As modern technology continues to evolve, modern building methods must also evolve in order to improve along with improved technologies. In todays modern construction and manufacturing industry, billions of dollars are spent annually repairing deteriorating and failing infrastructure and machinery. Bridges, highways, and buildings all over the country are all in a state of disrepair. Of the many issues contributing to the failing infrastructure problem in the U.S, the most commonly battled is corrosion caused by chlorides and moisture penetration in steel, concrete and other infrastructure materials.

    One method to prevent the ingress of moisture and chlorides in building materials, is to coat the building materials with a thermoplastic polymer or epoxy powder coat. Powder coating involves shooting a prepped metallic surface with a positively electrically charged powder. The particles adhere to the surface, which is then baked so that the material sets properly. This process forms a protective coating over the surface, preventing bare metal from exposure to the environment. This in turn prevents ingress of moisture and chlorides, which then cause the deterioration seen in our infrastructure. In construction for example, such methods are used to protect reinforcing steel embedded in the concrete, structural steel used for bridge construction, as well as many others.

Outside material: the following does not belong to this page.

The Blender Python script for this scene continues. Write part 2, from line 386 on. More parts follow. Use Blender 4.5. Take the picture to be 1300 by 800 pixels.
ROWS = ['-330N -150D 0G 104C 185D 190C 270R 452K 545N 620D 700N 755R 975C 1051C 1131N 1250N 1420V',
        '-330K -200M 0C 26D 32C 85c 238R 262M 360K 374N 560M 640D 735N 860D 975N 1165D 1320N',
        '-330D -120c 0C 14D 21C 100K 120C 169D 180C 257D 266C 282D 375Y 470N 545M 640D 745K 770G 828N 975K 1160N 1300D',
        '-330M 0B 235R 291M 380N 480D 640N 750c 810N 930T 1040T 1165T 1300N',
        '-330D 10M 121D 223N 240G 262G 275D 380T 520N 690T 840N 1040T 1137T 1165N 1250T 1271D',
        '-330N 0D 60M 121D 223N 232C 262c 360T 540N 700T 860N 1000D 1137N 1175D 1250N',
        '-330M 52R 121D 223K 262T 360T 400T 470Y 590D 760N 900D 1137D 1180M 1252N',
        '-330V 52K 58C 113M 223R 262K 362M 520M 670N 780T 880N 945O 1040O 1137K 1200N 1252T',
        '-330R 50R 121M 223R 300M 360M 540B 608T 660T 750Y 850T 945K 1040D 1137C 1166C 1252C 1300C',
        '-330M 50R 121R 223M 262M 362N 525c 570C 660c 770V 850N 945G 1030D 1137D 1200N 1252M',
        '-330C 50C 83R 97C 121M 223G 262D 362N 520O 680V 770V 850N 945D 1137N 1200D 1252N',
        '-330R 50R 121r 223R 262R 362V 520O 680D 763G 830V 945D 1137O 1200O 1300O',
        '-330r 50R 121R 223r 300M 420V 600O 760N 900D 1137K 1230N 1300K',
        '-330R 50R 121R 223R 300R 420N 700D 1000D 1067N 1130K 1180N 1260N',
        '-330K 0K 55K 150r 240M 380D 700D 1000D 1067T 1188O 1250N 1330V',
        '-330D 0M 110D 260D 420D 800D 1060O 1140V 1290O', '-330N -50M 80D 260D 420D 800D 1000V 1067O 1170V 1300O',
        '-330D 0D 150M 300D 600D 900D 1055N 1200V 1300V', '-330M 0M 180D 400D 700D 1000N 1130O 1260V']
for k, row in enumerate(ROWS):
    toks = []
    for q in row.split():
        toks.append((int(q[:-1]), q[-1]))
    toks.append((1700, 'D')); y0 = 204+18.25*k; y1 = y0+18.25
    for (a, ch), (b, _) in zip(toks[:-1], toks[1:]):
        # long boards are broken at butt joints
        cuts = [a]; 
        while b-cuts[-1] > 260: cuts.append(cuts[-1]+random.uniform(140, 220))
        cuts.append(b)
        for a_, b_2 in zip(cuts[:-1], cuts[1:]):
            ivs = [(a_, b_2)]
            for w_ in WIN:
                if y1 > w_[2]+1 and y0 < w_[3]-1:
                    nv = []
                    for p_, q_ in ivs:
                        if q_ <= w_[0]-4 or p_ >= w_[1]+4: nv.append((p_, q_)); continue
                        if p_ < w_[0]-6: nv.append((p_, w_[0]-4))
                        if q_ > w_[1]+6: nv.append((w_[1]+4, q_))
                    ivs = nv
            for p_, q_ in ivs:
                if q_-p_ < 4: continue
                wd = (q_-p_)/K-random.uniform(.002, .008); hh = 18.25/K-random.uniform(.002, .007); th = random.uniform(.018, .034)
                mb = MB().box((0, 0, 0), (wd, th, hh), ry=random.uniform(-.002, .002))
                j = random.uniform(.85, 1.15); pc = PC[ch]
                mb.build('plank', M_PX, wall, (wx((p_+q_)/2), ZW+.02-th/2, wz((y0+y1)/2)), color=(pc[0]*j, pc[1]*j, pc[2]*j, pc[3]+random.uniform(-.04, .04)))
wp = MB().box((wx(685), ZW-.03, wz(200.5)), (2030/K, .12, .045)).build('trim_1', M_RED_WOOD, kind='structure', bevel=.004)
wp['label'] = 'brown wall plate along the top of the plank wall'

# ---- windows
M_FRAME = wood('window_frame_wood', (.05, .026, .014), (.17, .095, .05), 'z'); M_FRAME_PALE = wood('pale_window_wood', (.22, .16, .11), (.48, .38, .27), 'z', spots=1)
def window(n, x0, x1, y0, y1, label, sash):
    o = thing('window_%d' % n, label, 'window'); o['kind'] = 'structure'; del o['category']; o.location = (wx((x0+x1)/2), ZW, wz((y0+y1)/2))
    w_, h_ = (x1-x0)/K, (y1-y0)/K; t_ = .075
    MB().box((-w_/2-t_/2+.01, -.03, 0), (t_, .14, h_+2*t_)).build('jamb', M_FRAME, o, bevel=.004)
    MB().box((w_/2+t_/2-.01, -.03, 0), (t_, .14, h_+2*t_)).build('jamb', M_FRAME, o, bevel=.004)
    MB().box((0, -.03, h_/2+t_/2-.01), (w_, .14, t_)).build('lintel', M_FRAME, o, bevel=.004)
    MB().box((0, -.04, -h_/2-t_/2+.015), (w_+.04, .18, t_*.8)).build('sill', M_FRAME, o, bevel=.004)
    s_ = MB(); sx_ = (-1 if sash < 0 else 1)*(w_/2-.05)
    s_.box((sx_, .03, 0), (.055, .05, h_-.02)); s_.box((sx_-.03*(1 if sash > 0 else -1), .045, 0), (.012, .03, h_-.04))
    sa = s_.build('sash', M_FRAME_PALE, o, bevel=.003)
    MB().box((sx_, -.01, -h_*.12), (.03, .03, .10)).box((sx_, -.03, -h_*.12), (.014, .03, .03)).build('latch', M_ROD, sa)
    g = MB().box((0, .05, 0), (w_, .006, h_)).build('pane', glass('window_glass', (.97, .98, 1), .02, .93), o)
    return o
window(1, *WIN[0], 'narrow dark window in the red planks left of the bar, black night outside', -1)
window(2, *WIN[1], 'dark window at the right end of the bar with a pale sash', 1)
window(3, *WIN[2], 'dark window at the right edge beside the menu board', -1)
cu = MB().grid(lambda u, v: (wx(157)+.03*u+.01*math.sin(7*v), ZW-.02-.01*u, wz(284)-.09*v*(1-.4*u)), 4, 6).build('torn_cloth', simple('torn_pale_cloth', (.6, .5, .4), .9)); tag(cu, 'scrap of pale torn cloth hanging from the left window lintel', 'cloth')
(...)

    Still, the powder coating method is not 100% effective. Imperfections in the coating process, such as uneven particle distribution and improper curing, can oftentimes lead to coating and material failure. The purpose of this study is to investigate the effect of an electric field on such charged particles surface deposition in order to improve the applied coating. Through this work, a better understanding of charged particle deposition will be achieved, leading to an improved method for coating these materials. Such improvements could in turn help significantly reduce future costs.